(Stored data entries)
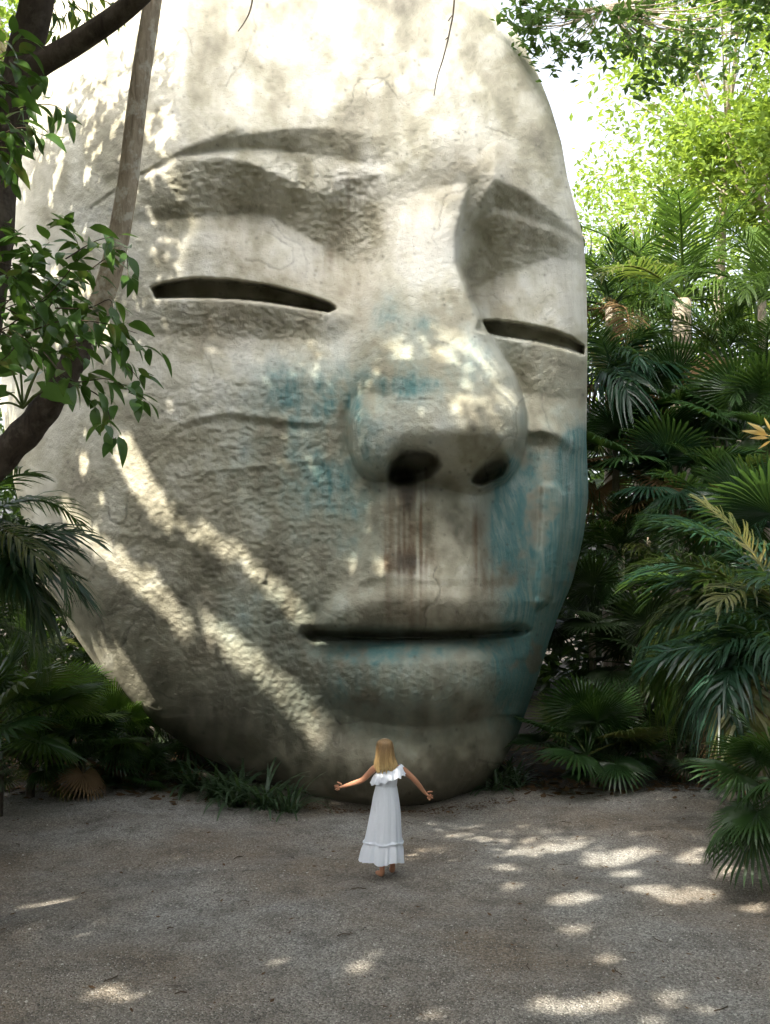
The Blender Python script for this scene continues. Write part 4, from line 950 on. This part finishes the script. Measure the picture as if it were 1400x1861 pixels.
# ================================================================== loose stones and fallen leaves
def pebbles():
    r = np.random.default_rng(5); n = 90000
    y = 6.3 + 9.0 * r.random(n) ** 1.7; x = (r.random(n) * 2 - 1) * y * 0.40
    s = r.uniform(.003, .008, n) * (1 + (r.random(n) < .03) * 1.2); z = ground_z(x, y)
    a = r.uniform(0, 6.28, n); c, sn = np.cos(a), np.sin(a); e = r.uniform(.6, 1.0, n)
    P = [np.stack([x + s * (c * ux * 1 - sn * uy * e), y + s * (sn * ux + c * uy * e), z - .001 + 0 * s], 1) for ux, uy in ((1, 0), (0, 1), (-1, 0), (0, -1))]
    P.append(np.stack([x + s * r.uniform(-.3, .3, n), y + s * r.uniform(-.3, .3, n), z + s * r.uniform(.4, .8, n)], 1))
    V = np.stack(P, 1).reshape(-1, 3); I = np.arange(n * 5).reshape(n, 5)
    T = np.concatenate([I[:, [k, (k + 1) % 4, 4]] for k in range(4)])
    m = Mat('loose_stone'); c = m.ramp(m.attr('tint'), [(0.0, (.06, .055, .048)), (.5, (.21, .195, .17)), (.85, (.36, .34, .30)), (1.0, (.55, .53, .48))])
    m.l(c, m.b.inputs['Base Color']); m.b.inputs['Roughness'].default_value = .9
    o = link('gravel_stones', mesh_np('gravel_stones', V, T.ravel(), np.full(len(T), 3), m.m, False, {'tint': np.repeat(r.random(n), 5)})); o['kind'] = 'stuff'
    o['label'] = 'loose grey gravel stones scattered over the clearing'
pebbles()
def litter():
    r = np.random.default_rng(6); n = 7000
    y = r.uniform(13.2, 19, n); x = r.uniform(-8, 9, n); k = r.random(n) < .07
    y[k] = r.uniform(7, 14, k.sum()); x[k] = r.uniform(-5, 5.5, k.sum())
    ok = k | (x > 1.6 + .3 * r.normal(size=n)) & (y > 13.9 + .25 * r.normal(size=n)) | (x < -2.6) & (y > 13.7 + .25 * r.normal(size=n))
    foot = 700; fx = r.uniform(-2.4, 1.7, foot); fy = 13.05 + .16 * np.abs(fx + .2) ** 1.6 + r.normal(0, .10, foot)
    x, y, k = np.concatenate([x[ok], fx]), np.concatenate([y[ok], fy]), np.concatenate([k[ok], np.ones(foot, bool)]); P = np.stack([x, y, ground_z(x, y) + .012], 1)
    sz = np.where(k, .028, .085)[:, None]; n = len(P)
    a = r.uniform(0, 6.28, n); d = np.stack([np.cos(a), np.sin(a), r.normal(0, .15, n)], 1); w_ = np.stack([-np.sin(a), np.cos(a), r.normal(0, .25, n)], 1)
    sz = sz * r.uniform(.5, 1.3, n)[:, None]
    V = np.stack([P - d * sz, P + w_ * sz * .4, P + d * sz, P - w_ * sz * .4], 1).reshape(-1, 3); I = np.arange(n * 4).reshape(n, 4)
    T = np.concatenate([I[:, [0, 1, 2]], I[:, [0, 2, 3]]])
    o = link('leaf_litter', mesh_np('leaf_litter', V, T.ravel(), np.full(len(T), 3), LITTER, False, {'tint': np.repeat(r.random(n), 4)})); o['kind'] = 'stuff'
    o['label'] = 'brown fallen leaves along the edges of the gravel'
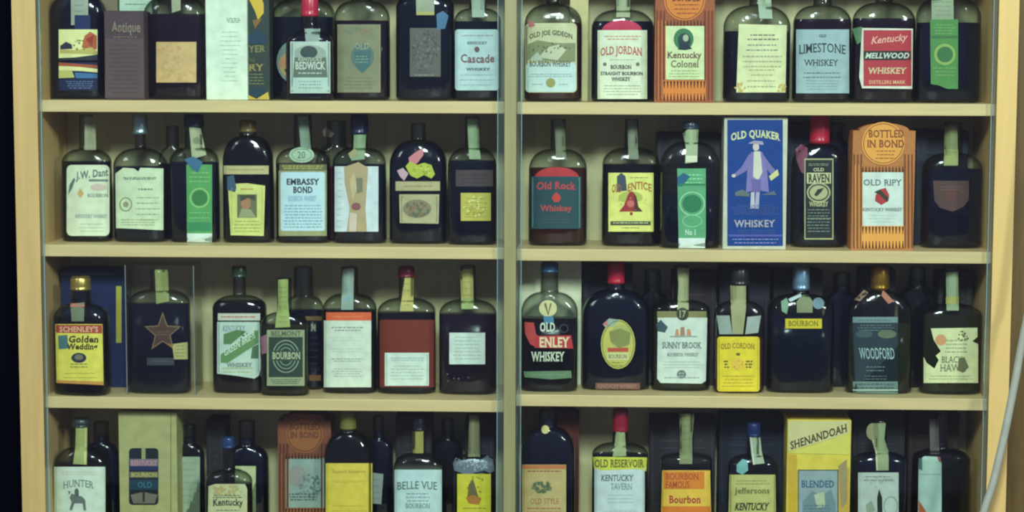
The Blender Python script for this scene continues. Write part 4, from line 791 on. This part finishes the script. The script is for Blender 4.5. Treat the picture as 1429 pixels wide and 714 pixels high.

Directions for this task
Output, exactly, all the records above; include no pictures.

Answer for this exercise
The Blender Python script for this scene continues. Write part 4, from line 950 on. This part finishes the script. Measure the picture as if it were 1400x1861 pixels.
# ================================================================== loose stones and fallen leaves
def pebbles():
    r = np.random.default_rng(5); n = 90000
    y = 6.3 + 9.0 * r.random(n) ** 1.7; x = (r.random(n) * 2 - 1) * y * 0.40
    s = r.uniform(.003, .008, n) * (1 + (r.random(n) < .03) * 1.2); z = ground_z(x, y)
    a = r.uniform(0, 6.28, n); c, sn = np.cos(a), np.sin(a); e = r.uniform(.6, 1.0, n)
    P = [np.stack([x + s * (c * ux * 1 - sn * uy * e), y + s * (sn * ux + c * uy * e), z - .001 + 0 * s], 1) for ux, uy in ((1, 0), (0, 1), (-1, 0), (0, -1))]
    P.append(np.stack([x + s * r.uniform(-.3, .3, n), y + s * r.uniform(-.3, .3, n), z + s * r.uniform(.4, .8, n)], 1))
    V = np.stack(P, 1).reshape(-1, 3); I = np.arange(n * 5).reshape(n, 5)
    T = np.concatenate([I[:, [k, (k + 1) % 4, 4]] for k in range(4)])
    m = Mat('loose_stone'); c = m.ramp(m.attr('tint'), [(0.0, (.06, .055, .048)), (.5, (.21, .195, .17)), (.85, (.36, .34, .30)), (1.0, (.55, .53, .48))])
    m.l(c, m.b.inputs['Base Color']); m.b.inputs['Roughness'].default_value = .9
    o = link('gravel_stones', mesh_np('gravel_stones', V, T.ravel(), np.full(len(T), 3), m.m, False, {'tint': np.repeat(r.random(n), 5)})); o['kind'] = 'stuff'
    o['label'] = 'loose grey gravel stones scattered over the clearing'
pebbles()
def litter():
    r = np.random.default_rng(6); n = 7000
    y = r.uniform(13.2, 19, n); x = r.uniform(-8, 9, n); k = r.random(n) < .07
    y[k] = r.uniform(7, 14, k.sum()); x[k] = r.uniform(-5, 5.5, k.sum())
    ok = k | (x > 1.6 + .3 * r.normal(size=n)) & (y > 13.9 + .25 * r.normal(size=n)) | (x < -2.6) & (y > 13.7 + .25 * r.normal(size=n))
    foot = 700; fx = r.uniform(-2.4, 1.7, foot); fy = 13.05 + .16 * np.abs(fx + .2) ** 1.6 + r.normal(0, .10, foot)
    x, y, k = np.concatenate([x[ok], fx]), np.concatenate([y[ok], fy]), np.concatenate([k[ok], np.ones(foot, bool)]); P = np.stack([x, y, ground_z(x, y) + .012], 1)
    sz = np.where(k, .028, .085)[:, None]; n = len(P)
    a = r.uniform(0, 6.28, n); d = np.stack([np.cos(a), np.sin(a), r.normal(0, .15, n)], 1); w_ = np.stack([-np.sin(a), np.cos(a), r.normal(0, .25, n)], 1)
    sz = sz * r.uniform(.5, 1.3, n)[:, None]
    V = np.stack([P - d * sz, P + w_ * sz * .4, P + d * sz, P - w_ * sz * .4], 1).reshape(-1, 3); I = np.arange(n * 4).reshape(n, 4)
    T = np.concatenate([I[:, [0, 1, 2]], I[:, [0, 2, 3]]])
    o = link('leaf_litter', mesh_np('leaf_litter', V, T.ravel(), np.full(len(T), 3), LITTER, False, {'tint': np.repeat(r.random(n), 4)})); o['kind'] = 'stuff'
    o['label'] = 'brown fallen leaves along the edges of the gravel'
The Blender Python script for this scene continues. Write part 4, from line 791 on. This part finishes the script. The script is for Blender 4.5. Treat the picture as 1429 pixels wide and 714 pixels high.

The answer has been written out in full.